Reply To: 12 Aug 17 – Password guru regrets past advice

Home Forums The Poll Discussion 12 Aug 17 – Password guru regrets past advice Reply To: 12 Aug 17 – Password guru regrets past advice

#5915

RChandra
Participant

Just this past week I ran into a site (for a nationally known company)

Hmmm…(just sayin’) this isn’t OTA where the radio station would be worried about the sales department, y’know, giving free advertising (mention) to someone…or in the case of WGMC (public broadcasting), an outright ad. C’mon, you can name them 🙂

that requires a password to be between 6 and 12 characters, consisting only of letters and numbers.

That is unfortunately fairly typical.
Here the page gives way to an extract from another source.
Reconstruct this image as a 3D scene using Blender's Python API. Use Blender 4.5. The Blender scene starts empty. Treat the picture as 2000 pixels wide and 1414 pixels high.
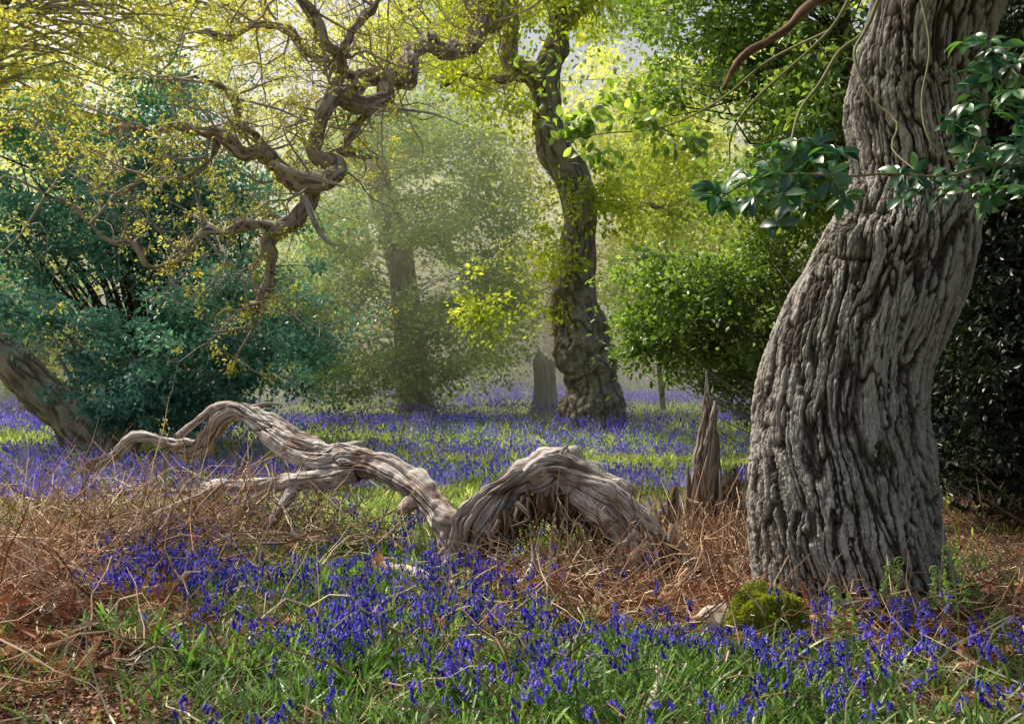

The credit union at which I’m a member subcontracts out itsme247.com for their “online banking” service. I don’t know what their min is, but their max is 12. There is the twist of a very limited challenge/response, in that (ahead of time) you fill out the responses to three questions, and the login page chooses one of these three. But since this messes with KeePass, I simply made the answer the same for all three challenges (and surprisingly, they do not check for this).

And this same company would not recognize any email address as being valid if it contained any capitalized letters. Everything (username and domain name) had to be lower case.

That is in direct violation of the email RFCs, including the most recent one I know of, RFC 5321 (section 2.3.11 where it says “Consequently, and due to a long history of problems when intermediate hosts have attempted to optimize transport by modifying them, the local-part MUST be interpreted and assigned semantics only by the host specified in the domain part of the address.” (emphasis mine)). It drives me nuts that many companies can’t seem to read these. The aforementioned Western Division also did not seem to understand when I explained to them that their email server must identify itself (HELO or EHLO) as a resolvable name (ibid. sect. 2.3.5)

Simply locking someone out for a few minutes after 3 wrong guesses of a password would end the dictionary attack method.

That’s the primary concern, but then the other concern is if the host where it is store is compromised, and the password database (even if hashed, see this Computerphile video on YouTube about trying millions of hashes per second with 4 high end GPU cards) is exfiltrated. So there is more than the threat posed by someone just trying to brute force their way in, or with a dictionary attack.